Tafsir Surat Ali Imran Ayat 161
Surat Ali Imran ayat 161 pertama kali turun di Madinah, setelah Rasulullah SAW dan para sahabat berhasil meraih kemenangan dalam Perang Badar. Pada saat itu, muncul tuduhan dari sebagian orang yang menuduh Rasulullah SAW dan para sahabat melakukan tindakan korupsi dalam pembagian harta rampasan perang.
Kandungan Surat Ali Imran ayat 161 ini kemudian turun sebagai bentuk klarifikasi dan penegasan bahwa Rasulullah SAW terbebas dari segala bentuk kecurangan atau pengkhianatan dalam menjalankan amanah.
Tafsir Jami’ al-Bayan dari Abu Ja’far Ibnu Jarir at-Thabari
Kandungan Surat Ali Imran ayat 161 dalam tafsir Jami’ al-Bayan karya Abu Ja’far Ibnu Jarir at-Thabari, tertera bahwa istilah ghulul muncul dalam peristiwa Perang Badar, yang terjadi sekitar tahun 2 Hijriah. Menurut riwayat Ibnu Abbas, peristiwa ini berkaitan dengan hilangnya sehelai beludru merah, yang merupakan bagian dari harta rampasan perang dari kaum musyrikin.
Peristiwa ini terjadi setelah perang usai, ketika para sahabat berkumpul untuk menghitung dan membagi harta rampasan perang. Namun, saat proses penghitungan berlangsung, mereka menyadari bahwa sehelai beludru merah yang bernilai tinggi telah hilang. Hal ini menimbulkan kecurigaan di antara mereka, hingga muncul kekhawatiran bahwa beludru tersebut telah dicuri oleh seseorang.
Di tengah kebingungan itu, beberapa sahabat bahkan mencurigai Rasulullah SAW. Mereka beranggapan bahwa beliau mungkin telah mengambil beludru merah tersebut untuk kepentingan pribadi.

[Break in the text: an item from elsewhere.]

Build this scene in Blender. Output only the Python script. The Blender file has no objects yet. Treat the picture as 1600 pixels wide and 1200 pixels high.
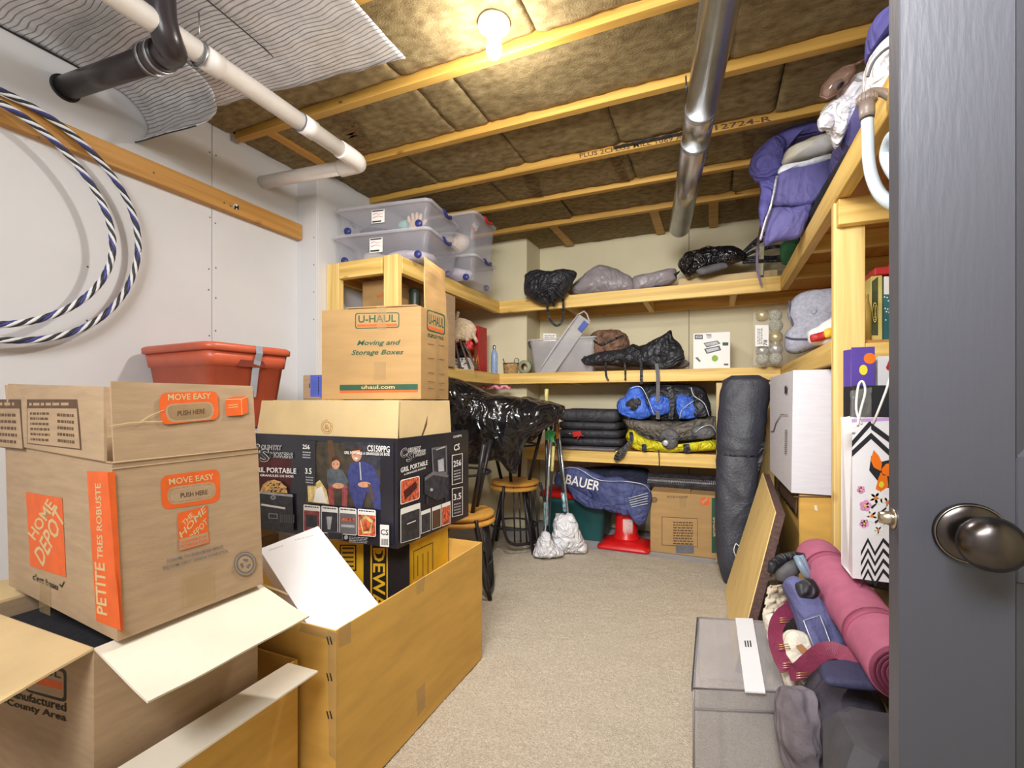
import bpy, math, random
from mathutils import Vector, Matrix, noise
V = Vector
random.seed(7)
SC = bpy.context.scene
COL = SC.collection

# ---------------------------------------------------------------- camera, world, lights, exposure
FPX, YH, CAMH = 738.0, 627.0, 1.0
YAW = math.radians(23.114)
cam = bpy.data.cameras.new('camera'); camo = bpy.data.objects.new('camera', cam); COL.objects.link(camo)
camo.location = (0, 0, CAMH); camo.rotation_euler = (math.radians(90), 0, YAW)
cam.sensor_fit = 'HORIZONTAL'; cam.sensor_width = 36; cam.lens = FPX / 1600 * 36
cam.shift_y = 27 / 1600; cam.clip_start = 0.02; cam.clip_end = 50
SC.camera = camo
SC.view_settings.view_transform = 'Standard'; SC.view_settings.look = 'None'
SC.view_settings.gamma = 1; SC.view_settings.use_curve_mapping = False
SC.view_settings.exposure = 0.66
w = bpy.data.worlds.new('world'); SC.world = w; w.use_nodes = True
w.node_tree.nodes['Background'].inputs[0].default_value = (.9, .95, 1, 1)
w.node_tree.nodes['Background'].inputs[1].default_value = 0.02

def lamp(name, kind, loc, power, color, size=.1, rot=(0, 0, 0), sy=None, spread=None):
    l = bpy.data.lights.new(name, kind); o = bpy.data.objects.new(name, l); COL.objects.link(o)
    o.location = loc; o.rotation_euler = rot; l.energy = power; l.color = color
    if kind == 'AREA':
        l.size = size
        if spread: l.spread = math.radians(spread)
        if sy: l.shape = 'RECTANGLE'; l.size_y = sy
    else: l.shadow_soft_size = size
    return o
lamp('ceiling_bulb_light', 'POINT', (-.685, 1.45, 2.12), 9, (1, .95, .88), .035)
lamp('ceiling_bulb_beam', 'AREA', (-.685, 1.45, 2.155), 9, (1, .95, .88), .09)
lamp('hall_ceiling_light', 'AREA', (-.35, -.75, 2.2), 30, (.93, .96, 1), .9, (math.radians(38), 0, math.radians(14)), .6)
lamp('back_fill_area', 'AREA', (-.1, -.1, 1.95), 13, (1, .985, .95), .7, (math.radians(74), 0, math.radians(6)), .5, 95)  # added fill aimed at the back of the room, stands for no real fitting
lamp('rear_fill_point', 'POINT', (-.6, -.35, 1.8), 12, (1, .97, .93), .12)  # added unseen fill behind the camera, brightens foil and ceiling from below

# ---------------------------------------------------------------- pixel helpers (photo pixel -> point on a real plane)
Fw = V((-math.sin(YAW), math.cos(YAW), 0)); Rt = V((math.cos(YAW), math.sin(YAW), 0)); C0 = V((0, 0, CAMH))
def ray(px, py): return Fw + Rt * ((px - 800) / FPX) + V((0, 0, (YH - py) / FPX))
def PT(px, py, t): return C0 + ray(px, py) * t
def PY(px, py, y): d = ray(px, py); return C0 + d * (y / d.y)
def PX(px, py, x): d = ray(px, py); return C0 + d * (x / d.x)
def PZ(px, py, z): d = ray(px, py); return C0 + d * ((z - CAMH) / d.z)
def PP(px, py, pl):
    d = ray(px, py); p, n = pl
    return C0 + d * ((p - C0).dot(n) / d.dot(n))

# ---------------------------------------------------------------- materials
def lin(c):
    return tuple(((x / 255) / 12.92 if x / 255 <= .04045 else ((x / 255 + .055) / 1.055) ** 2.4) for x in c[:3]) + (1,)
MATS = {}
def mat(name, rgb, rough=.6, var=.08, vs=6, bump=0, bs=60, metal=0, stretch=(1, 1, 1), spec=.5, alpha=None, emit=None, coat=0, rgb2=None, detail=4, sheen=0, wrk=None):
    if name in MATS: return MATS[name]
    m = bpy.data.materials.new(name); m.use_nodes = True; nt = m.node_tree; N = nt.nodes; L = nt.links
    b = N['Principled BSDF']; c = lin(rgb)
    b.inputs['Roughness'].default_value = rough; b.inputs['Metallic'].default_value = metal
    b.inputs['Specular IOR Level'].default_value = spec
    if coat: b.inputs['Coat Weight'].default_value = coat; b.inputs['Coat Roughness'].default_value = .15
    if sheen: b.inputs['Sheen Weight'].default_value = sheen
    tc = N.new('ShaderNodeTexCoord'); mp = N.new('ShaderNodeMapping'); mp.inputs['Scale'].default_value = stretch
    L.new(tc.outputs['Object'], mp.inputs[0])
    if var or rgb2:
        n1 = N.new('ShaderNodeTexNoise'); n1.inputs['Scale'].default_value = vs; n1.inputs['Detail'].default_value = detail
        L.new(mp.outputs[0], n1.inputs['Vector'])
        cr = N.new('ShaderNodeValToRGB')
        lo = [max(0, x * (1 - 2.2 * var)) for x in c[:3]] + [1]; hi = [min(1, x * (1 + 2.2 * var)) for x in c[:3]] + [1]
        if rgb2: lo = list(lin(rgb2))
        cr.color_ramp.elements[0].color = lo; cr.color_ramp.elements[1].color = hi
        cr.color_ramp.elements[0].position = .3; cr.color_ramp.elements[1].position = .7
        L.new(n1.outputs['Fac'], cr.inputs[0]); L.new(cr.outputs[0], b.inputs['Base Color'])
    else: b.inputs['Base Color'].default_value = c
    if bump:
        n2 = N.new('ShaderNodeTexNoise'); n2.inputs['Scale'].default_value = bs; n2.inputs['Detail'].default_value = 3
        L.new(mp.outputs[0], n2.inputs['Vector'])
        bp = N.new('ShaderNodeBump'); bp.inputs['Strength'].default_value = bump; bp.inputs['Distance'].default_value = .01
        L.new(n2.outputs['Fac'], bp.inputs['Height']); L.new(bp.outputs[0], b.inputs['Normal'])
    if wrk:
        n3 = N.new('ShaderNodeTexNoise'); n3.inputs['Scale'].default_value = wrk[0]; n3.inputs['Detail'].default_value = 2; n3.inputs['Distortion'].default_value = 1.2
        L.new(mp.outputs[0], n3.inputs['Vector'])
        s1 = N.new('ShaderNodeMath'); s1.operation = 'SUBTRACT'; L.new(n3.outputs['Fac'], s1.inputs[0]); s1.inputs[1].default_value = .5
        s2 = N.new('ShaderNodeMath'); s2.operation = 'ABSOLUTE'; L.new(s1.outputs[0], s2.inputs[0])
        b3 = N.new('ShaderNodeBump'); b3.inputs['Strength'].default_value = wrk[1]; b3.inputs['Distance'].default_value = -.06
        L.new(s2.outputs[0], b3.inputs['Height'])
        if b.inputs['Normal'].links: L.new(b.inputs['Normal'].links[0].from_socket, b3.inputs['Normal'])
        L.new(b3.outputs[0], b.inputs['Normal'])
    if emit:
        b.inputs['Emission Color'].default_value = lin(emit[0]); b.inputs['Emission Strength'].default_value = emit[1]
    if alpha is not None:
        tr = N.new('ShaderNodeBsdfTransparent'); mx = N.new('ShaderNodeMixShader')
        mx.inputs[0].default_value = alpha
        L.new(tr.outputs[0], mx.inputs[1]); L.new(b.outputs[0], mx.inputs[2]); L.new(mx.outputs[0], N['Material Output'].inputs[0])
    MATS[name] = m; return m

def wood(name, rgb, axis, dark=.22):
    st = [26, 26, 26]; st[axis] = 1.1
    m = mat(name, rgb, .55, 0, 1, 0, 1, 0, st)
    nt = m.node_tree; N = nt.nodes; L = nt.links; b = N['Principled BSDF']; mp = [n for n in N if n.type == 'MAPPING'][0]
    n1 = N.new('ShaderNodeTexNoise'); n1.inputs['Scale'].default_value = 1.2; n1.inputs['Detail'].default_value = 6; n1.inputs['Distortion'].default_value = .6
    L.new(mp.outputs[0], n1.inputs['Vector'])
    cr = N.new('ShaderNodeValToRGB'); c = lin(rgb)
    cr.color_ramp.elements[0].position = .35; cr.color_ramp.elements[1].position = .62
    cr.color_ramp.elements[0].color = [c[0] * (1 - dark), c[1] * (1 - dark * 1.3), c[2] * (1 - dark * 1.9), 1]
    cr.color_ramp.elements[1].color = [min(1, c[0] * 1.06), min(1, c[1] * 1.06), min(1, c[2] * 1.1), 1]
    L.new(n1.outputs['Fac'], cr.inputs[0])
    mp2 = N.new('ShaderNodeMapping'); s2 = [7, 7, 7]; s2[axis] = 3.4; mp2.inputs['Scale'].default_value = s2
    L.new([n for n in N if n.type == 'TEX_COORD'][0].outputs['Object'], mp2.inputs[0])
    vo = N.new('ShaderNodeTexVoronoi'); vo.inputs['Scale'].default_value = 1; L.new(mp2.outputs[0], vo.inputs['Vector'])
    kr = N.new('ShaderNodeValToRGB'); kr.color_ramp.elements[0].position = .03; kr.color_ramp.elements[1].position = .1
    kr.color_ramp.elements[0].color = (.42, .26, .13, 1); kr.color_ramp.elements[1].color = (1, 1, 1, 1)
    L.new(vo.outputs['Distance'], kr.inputs[0])
    mu = N.new('ShaderNodeMix'); mu.data_type = 'RGBA'; mu.blend_type = 'MULTIPLY'; mu.inputs[0].default_value = .8
    L.new(cr.outputs[0], mu.inputs[6]); L.new(kr.outputs[0], mu.inputs[7]); L.new(mu.outputs[2], b.inputs['Base Color'])
    bp = N.new('ShaderNodeBump'); bp.inputs['Strength'].default_value = .15; bp.inputs['Distance'].default_value = .002
    L.new(n1.outputs['Fac'], bp.inputs['Height']); L.new(bp.outputs[0], b.inputs['Normal'])
    return m
PINE = [wood('pine_x', (236, 200, 116), 0), wood('pine_y', (236, 200, 116), 1), wood('pine_z', (240, 208, 132), 2)]
JOIST = wood('joist_pine', (200, 158, 76), 0); JOISTY = wood('joist_pine_y', (205, 152, 66), 1)
LEDG = wood('ledger_pine', (192, 142, 72), 1)
PLY = wood('plywood', (205, 150, 78), 1, .12)
DRY = mat('drywall', (214, 214, 216), .85, .015, 3, .03, 200)
DRYB = mat('drywall_back', (220, 211, 178), .85, .02, 3, .03, 200)
KRAFT = mat('kraft_card', (174, 147, 116), .8, .04, 14, .06, 90, 0, (1, 1, 6))
KRAFT2 = mat('kraft_card_golden', (212, 166, 80), .75, .05, 5, .05, 70, 0, (1, 1, 5))
KRAFT3 = mat('kraft_card_pale', (208, 182, 134), .8, .04, 7, .04, 80)
KRAFTW = mat('kraft_card_cream', (226, 216, 198), .8, .03, 7, .04, 80)
EDGE = mat('card_edge', (170, 128, 78), .9, .2, 120)
TAPE = mat('packing_tape', (196, 168, 122), .25, .05, 20, .05, 60, alpha=.35)
WHITE = mat('white_print', (240, 238, 234), .6, .01)
BLACK = mat('black_print', (28, 27, 30), .55, .05)
ORANGE = mat('orange_print', (226, 98, 36), .6, .04, 30)
GREENP = mat('green_print', (38, 84, 62), .6, .05, 30)
GREYP = mat('grey_print', (110, 108, 112), .7, .05, 30)
BROWNP = mat('brown_print', (92, 66, 44), .7, .08, 30)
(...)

Ketika Rasulullah SAW mengetahui tuduhan tersebut, beliau segera membela diri dan menegaskan bahwa seorang Nabi tidak mungkin melakukan ghulul (penggelapan harta). Rasulullah SAW menolak tuduhan itu dengan tegas, menunjukkan bahwa sebagai seorang utusan Allah, beliau tidak akan pernah mengkhianati amanah yang diberikan kepadanya.
Baca Juga: Kandungan Surat Az Zumar Ayat 9 dan Tafsirnya
Terkait hal ini, Imam Ja’far at-Thabari menjelaskan:
Artinya: “Dari Ibnu Abbas, ia berkata, “Suatu kali, ada sebuah kain beludru [baju kebesaran] yang hilang pada hari Pertempuran Badar. Orang-orang berkata, ‘Rasulullah SAW yang mengambilnya!’ Maka Allah pun menurunkan ayat ini, ‘Dan tidaklah pantas bagi seorang Nabi menyelewengkan [tindak korupsi] harta rampasan perang.”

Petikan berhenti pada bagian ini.